__Goal of the exercise__: Leaving out all pictures, please print only the lines from the one containing "Recreate this scene" through the one containing "COL = sc.collection".

═════ Input data

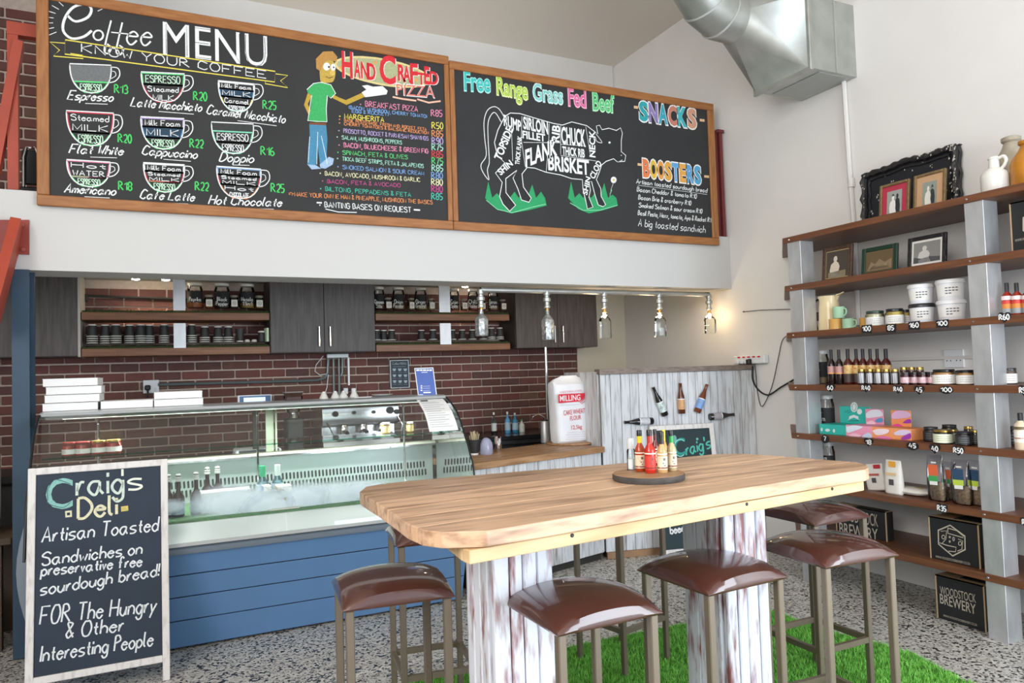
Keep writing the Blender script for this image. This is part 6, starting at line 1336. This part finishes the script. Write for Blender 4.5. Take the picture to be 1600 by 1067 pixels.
for px, lb, c, cc in ((411, 'bottle with a ribbed green cap in the fridge', glass('pale_bottle', (.7, .85, .9)), sm('#25a070', .4)), (434, 'clear bottle with a clear ribbed cap in the fridge', glass('pale_bottle', (.7, .85, .9)), sm('#c9d4d4', .3))):
    p = on(1, 4.80, px, 770); p.z = zd+.002; bottle('drink_bottle', lb, 'bottle', p, .07, .225, c, cc, [(.1, .5, sm('#c4d8ec', .5))], sh=.55, neck=.42, cape=.3)
p = zp(zd+.003, 437, 794); t = thing('deli_tub', 'small dark and speckled tub on a paper tray at the front of the fridge', 'tub', (p.x, 4.52, zd+.002)); MB(mat('speckled_paper', '#8a8a7a', .6, c2='#c8c8ba', scale=60)).box((0, 0, .035), (.09, .07, .07), ch=.01).build('tub', t); MB(sm('#d8d4c4', .6)).box((.02, -.01, .004), (.17, .12, .006)).build('tray', t)
p = on(1, 4.75, 640, 752); t = thing('serving_tray', 'dark tray with a white plate at the right part of the fridge', 'tray', (p.x, 4.72, zd+.002)); MB(DARK).box((0, 0, .01), (.36, .3, .02), ch=.006).build('tray', t); MB(sm('#dfe2e2', .35)).lathe([(.06, .022), (.11, .034), (.108, .037), (.06, .026), (0, .026)], 24).build('plate', t)
p = on(1, 4.55, 708, 740); t = thing('napkin_stack', 'stack of white napkins at the right end inside the fridge', 'napkins', (1.60, 4.55, zd+.002), .1)
for i in range(4): MB(sm('#e6eaf0', .7)).box((0, .005*i, .008+i*.015), (.2-.006*i, .22, .012), ch=.004).build('napkin', t)
MISTS = [(515, 776, .30, .085, 4.50), (470, 782, .16, .10, 4.49), (365, 785, .22, .10, 4.49), (420, 792, .14, .08, 4.48), (560, 768, .16, .06, 4.50), (268, 791, .06, .035, 4.47)]
def mist():
    M = bpy.data.materials.new('condensation'); M.use_nodes = True; nt = M.node_tree; N = nt.nodes; L = nt.links
    b = N['Principled BSDF']; b.inputs['Base Color'].default_value = (.80, .86, .95, 1); b.inputs['Roughness'].default_value = .9
    tc = N.new('ShaderNodeTexCoord'); vm = N.new('ShaderNodeVectorMath'); vm.operation = 'LENGTH'
    mp = N.new('ShaderNodeMapping'); mp.vector_type = 'TEXTURE'; L.new(tc.outputs['Object'], mp.inputs[0])
    at = N.new('ShaderNodeAttribute'); at.attribute_name = 'fall'
    nz = N.new('ShaderNodeTexNoise'); nz.inputs['Scale'].default_value = 14; L.new(tc.outputs['Object'], nz.inputs['Vector'])
    mm = N.new('ShaderNodeMath'); mm.operation = 'MULTIPLY_ADD'; mm.inputs[1].default_value = .4; L.new(nz.outputs['Fac'], mm.inputs[0]); 
    m2 = N.new('ShaderNodeMath'); m2.operation = 'SUBTRACT'; m2.inputs[1].default_value = .2; L.new(at.outputs['Fac'], m2.inputs[0]); L.new(m2.outputs[0], mm.inputs[2])
    cr = N.new('ShaderNodeMapRange'); cr.inputs['From Min'].default_value = .05; cr.inputs['From Max'].default_value = .62; cr.inputs['To Max'].default_value = .93; L.new(mm.outputs[0], cr.inputs[0]); L.new(cr.outputs[0], b.inputs['Alpha'])
    return M
MI = mist()
for i, (px, py, rx, rz_, y) in enumerate(MISTS):
    c = on(1, y, px, py); n = 28; rings = 8; P = [(0, 0, 0)]; F = []; fa = [1.]
    for r_ in range(1, rings+1):
        for k in range(n):
            a = 6.2832*k/n; q = r_/rings; P.append((1.35*rx*q*math.cos(a), .015*q*q, 1.3*rz_*q*math.sin(a))); fa.append((1-q)**.9)
    for k in range(n): F.append((0, 1+k, 1+(k+1) % n))
    for r_ in range(rings-1):
        for k in range(n): a = 1+r_*n; F.append((a+k, a+n+k, a+n+(k+1) % n, a+(k+1) % n))
    me = bpy.data.meshes.new('condensation'); me.from_pydata(P, [], F); me.materials.append(MI); at = me.attributes.new('fall', 'FLOAT', 'POINT'); at.data.foreach_set('value', fa)
    o = bpy.data.objects.new('condensation', me); COL.objects.link(o); o.location = c; o.parent = fr; o.location = c-fr.location; o['kind'] = 'stuff'
# ---------------------------------------------------------------- coffee machine on the back counter
a, b_ = on(1, 6.0, 503, 660).x, on(1, 6.0, 622, 660).x; zt, z0 = on(1, 6.0, 560, 632).z, .9
t = thing('coffee_machine', 'wide stainless steel espresso machine on the back counter behind the fridge glass', 'machine', ((a+b_)/2, 6.2, .9)); cx = (a+b_)/2; w_ = b_-a; hh = zt-z0; SS_ = mat('polished_steel', '#c9ccce', .22, .95)
yy = 5.98; MB(SS_).loft([[(x, yy+.06, z0+hh*.52), (x, yy, z0+hh*.58), (x, yy-.012, z0+hh*.75), (x, yy, z0+hh*.93), (x, yy+.05, zt), (x, 6.42, zt), (x, 6.42, z0+hh*.52)] for x in (a, b_)]).build('upper_body', t, world=True)
MB(SS_).box((cx, 6.25, z0+hh*.27), (w_*.96, .34, hh*.5)).build('rear_body', t, world=True)
MB(SS_).loft([[(x, yy+.02, z0+.03), (x, yy-.03, z0+hh*.1), (x, yy-.02, z0+hh*.2), (x, yy+.04, z0+hh*.24), (x, 6.4, z0+hh*.24), (x, 6.4, z0+.03)] for x in (a, b_)]).build('drip_tray', t, world=True)
for x in (a+.05, b_-.05): MB(BLACK).lathe([(.02, 0), (.016, .032)], 10, (x, 6.1, z0)).build('foot', t, world=True)
for q in (.28, .53, .78):
    x = a+w_*q; g_ = MB(CHROME).lathe([(.036, z0+hh*.36), (.036, z0+hh*.5), (.03, z0+hh*.56)], 14, (x, yy+.03, 0)).build('group_head', t, world=True)
    MB(BLACK).tube([(x, yy, z0+hh*.42), (x, yy-.10, z0+hh*.40)], [.014, .016], 8).build('portafilter_handle', t, world=True)
for q, z_, r_ in ((.16, .82, .024), (.40, .83, .014), (.66, .82, .014), (.88, .84, .03), (.97, .80, .022)):
    MB(BLACK).lathe([(r_, -.016), (r_, .0), (r_*.6, .006)], 16, (a+w_*q, yy-.012, z0+hh*z_), 'y').build('dial', t, world=True)
MB(CHROME).tube([(a+w_*.06, yy-.02, z0+hh*.62), (a+w_*.08, yy-.06, z0+hh*.5), (a+w_*.16, yy-.05, z0+hh*.25)], .005, 8).build('steam_wand', t, world=True)
MB(CHROME).tube([(a+w_*.98, yy-.02, z0+hh*.7), (b_+.02, yy-.05, z0+hh*.5), (b_+.0, yy-.04, z0+hh*.28)], .005, 8).build('steam_wand', t, world=True)
p = on(1, 6.1, 460, 690); t = thing('coffee_grinder', 'slim glass-hoppered coffee grinder left of the espresso machine', 'grinder', (p.x, 6.12, .9))
MB(sm('#4a4c4e', .4)).box((0, 0, .14), (.13, .2, .28), ch=.01).build('body', t); MB(CHROME).lathe([(.05, .28), (.035, .32), (.055, .33)], 16).build('collar', t); MB(PANE).lathe([(.05, .33), (.075, .44), (.075, .46)], 16).build('hopper', t)
# ---------------------------------------------------------------- on the counter
def cpos(px, py): return zp(CT, px, py)
p = cpos(743.5, 711); s_ = mpp(p); t = thing('stirrer_cup', 'black paper cup full of wooden stirring sticks on the counter', 'cup', (p.x, p.y+.03, CT))
MB(CUPB).lathe([(7*s_, 3*s_), (10.2*s_, 24*s_), (9.6*s_, 24*s_), (7*s_, 6*s_), (0, 6*s_)], 18).build('cup', t); MB(OFFW).lathe([(6.6*s_, 0), (6.8*s_, 3.2*s_)], 18).build('base_band', t)
rg = random.Random(5); WD = sm('#d8c4a0', .6)
for i in range(26):
    a = rg.uniform(0, 6.28); r_ = rg.uniform(0, 8)*s_; h = rg.uniform(30, 37)*s_
    MB(WD).bar((r_*.5*math.cos(a), r_*.5*math.sin(a), 6*s_), (r_*1.25*math.cos(a), r_*1.25*math.sin(a), h), .0055, .0018, (rg.uniform(-1, 1), rg.uniform(-1, 1), .1)).build('stirring_stick', t)
p = cpos(762.5, 710); s_ = mpp(p); solo('dome_jar', MB(sm('#a3a3bb', .18)).lathe([(10*s_, 0), (10.5*s_, .01), (10.5*s_, 12*s_), (9.5*s_, 18*s_), (6.5*s_, 23*s_), (3*s_, 25.5*s_), (0, 26*s_)], 22), (p.x, p.y+.03, CT), 'glossy lilac-grey domed pot between the stirrer cup and the tin', 'pot')
p = cpos(780, 706.5); s_ = mpp(p); t = thing('sachet_tin', 'small steel tin filled with paper sachets on the counter', 'tin', (p.x, p.y+.02, CT)); MB(CHROME).lathe([(5.6*s_, 0), (6*s_, .003), (6*s_, 13*s_), (5.5*s_, 13*s_), (5.4*s_, 2*s_), (0, 2*s_)], 16).build('tin', t)
for i in range(9):
    a = i*.7; MB(sm(('#e4d8d0', '#d8dcdf', '#c9a8a0')[i % 3], .6)).bar((2.5*s_*math.cos(a), 2.5*s_*math.sin(a), 5*s_), (5*s_*math.cos(a), 5*s_*math.sin(a), (18+3*(i % 3))*s_), .012, .002, (math.cos(a), math.sin(a), 0)).build('sachet', t)
zsk = on(1, 6.2, 800, 676).z
t = thing('sink_unit', 'black sink top with a chrome swan-neck tap below the brick wall', 'sink', (2.75, 6.2, .9)); MB(sm('#1f1f21', .2)).box((0, .0, zsk-.92), (1.4, .6, .04), ch=.006).box((0, .02, (zsk-.94)/2), (1.36, .54, zsk-.942)).build('worktop', t)
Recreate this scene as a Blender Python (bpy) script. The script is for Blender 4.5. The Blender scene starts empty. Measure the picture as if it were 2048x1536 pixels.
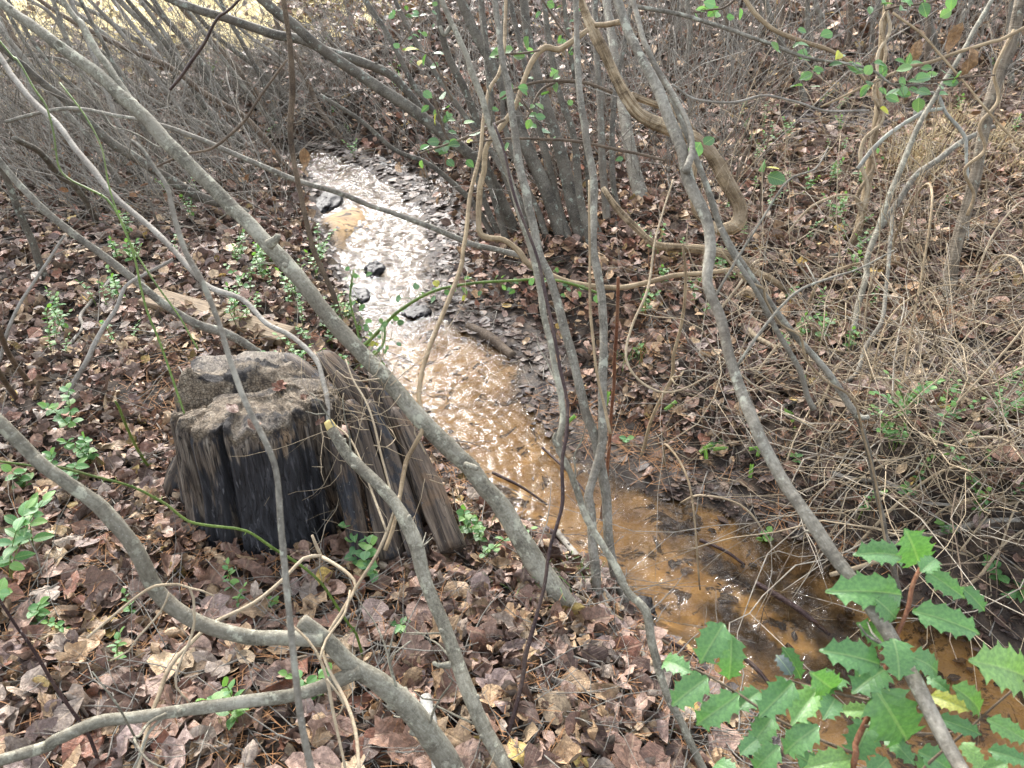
import bpy, math, random
import numpy as np
from mathutils import Vector, Matrix

random.seed(7)
rng = np.random.default_rng(7)
sc = bpy.context.scene
COL = sc.collection

# ------------------------------------------------------------------ camera
FPX = 1547.0
PITCH = math.radians(32.0)
CAMZ = 1.9
cam_d = bpy.data.cameras.new("camera")
cam = bpy.data.objects.new("camera", cam_d)
COL.objects.link(cam)
cam.location = (0, 0, CAMZ)
cam.rotation_euler = (math.pi / 2 - PITCH, 0, 0)
cam_d.sensor_width = 36.0
cam_d.lens = FPX / 2048 * 36.0
cam_d.clip_start = 0.05
cam_d.clip_end = 500
cam_d.dof.use_dof = True
cam_d.dof.focus_distance = 3.3
cam_d.dof.aperture_fstop = 9.0
sc.camera = cam

# ------------------------------------------------------------------ sky and sun (bright overcast)
SUN_EL, SUN_AZ = math.radians(35), math.radians(-20)      # azimuth measured from +Y towards +X
world = bpy.data.worlds.new("World")
sc.world = world
world.use_nodes = True
wn, wl = world.node_tree.nodes, world.node_tree.links
wn.clear()
wo = wn.new("ShaderNodeOutputWorld")
bg = wn.new("ShaderNodeBackground")
sky = wn.new("ShaderNodeTexSky")
sky.sky_type = 'NISHITA'
sky.sun_disc = False
sky.sun_elevation = SUN_EL
sky.sun_rotation = SUN_AZ
sky.air_density = 1.0
sky.dust_density = 2.5
sky.ozone_density = 1.0
hs = wn.new("ShaderNodeHueSaturation")
hs.inputs['Saturation'].default_value = 0.40
wl.new(sky.outputs[0], hs.inputs['Color'])
wl.new(hs.outputs[0], bg.inputs['Color'])
bg.inputs['Strength'].default_value = 0.15
wl.new(bg.outputs[0], wo.inputs['Surface'])

sun_d = bpy.data.lights.new("sun", 'SUN')
sun_d.energy = 0.95
sun_d.angle = math.radians(14)
sun_d.color = (1.0, 0.98, 0.95)
sun = bpy.data.objects.new("sun", sun_d)
COL.objects.link(sun)
sdir = Vector((math.sin(SUN_AZ) * math.cos(SUN_EL), math.cos(SUN_AZ) * math.cos(SUN_EL), math.sin(SUN_EL)))
sun.rotation_euler = (-sdir).to_track_quat('-Z', 'Y').to_euler()
sun.location = (0, 0, 12)

sc.view_settings.view_transform = 'Standard'
sc.view_settings.look = 'None'
sc.view_settings.gamma = 1.0
sc.view_settings.use_curve_mapping = False
sc.view_settings.exposure = 2.2
cy = sc.cycles
cy.max_bounces = 6
cy.diffuse_bounces = 2
cy.glossy_bounces = 3
cy.transmission_bounces = 3
cy.transparent_max_bounces = 8

# ------------------------------------------------------------------ picking real places along sight lines
FWD = np.array([0, math.cos(PITCH), -math.sin(PITCH)])
UPV = np.array([0, math.sin(PITCH), math.cos(PITCH)])
RGT = np.array([1.0, 0, 0])
CAM = np.array([0, 0, CAMZ])


def sight(px, py):
    return FWD + RGT * ((px - 1024) / FPX) + UPV * ((768 - py) / FPX)


def at(px, py, d):
    return CAM + sight(px, py) * d


def pix(p):
    q = np.asarray(p, float) - CAM
    d = q @ FWD
    return 1024 + FPX * (q @ RGT) / d, 768 - FPX * (q @ UPV) / d, d


def on_level(px, py, z):
    s = sight(px, py)
    return CAM + s * ((z - CAMZ) / s[2])


# ------------------------------------------------------------------ noise
def _hash(ix, iy, s):
    n = (ix * 374761393 + iy * 668265263 + s * 1274126177) & 0xffffffff
    n = ((n ^ (n >> 13)) * 1274126177) & 0xffffffff
    return ((n ^ (n >> 16)) & 0xffff) / 65535.0


def vnoise(x, y, s=0):
    x = np.asarray(x, float); y = np.asarray(y, float)
    ix = np.floor(x).astype(np.int64); iy = np.floor(y).astype(np.int64)
    fx = x - ix; fy = y - iy
    fx = fx * fx * (3 - 2 * fx); fy = fy * fy * (3 - 2 * fy)
    a = _hash(ix, iy, s); b = _hash(ix + 1, iy, s); c = _hash(ix, iy + 1, s); d = _hash(ix + 1, iy + 1, s)
    return (a + (b - a) * fx) * (1 - fy) + (c + (d - c) * fx) * fy - 0.5


def fbm(x, y, s=0, o=3):
    r, a = 0, 1.0
    for k in range(o):
        r = r + a * vnoise(np.asarray(x) * 2 ** k, np.asarray(y) * 2 ** k, s + k)
        a *= 0.5
    return r


def smooth(a, b, x):
    t = np.clip((x - a) / (b - a), 0, 1)
    return t * t * (3 - 2 * t)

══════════

__Expected answer__:
Recreate this scene as a Blender Python (bpy) script. The script is for Blender 4.5. The Blender scene starts empty. Measure the picture as if it were 2048x1536 pixels.
import bpy, math, random
import numpy as np
from mathutils import Vector, Matrix

random.seed(7)
rng = np.random.default_rng(7)
sc = bpy.context.scene
COL = sc.collection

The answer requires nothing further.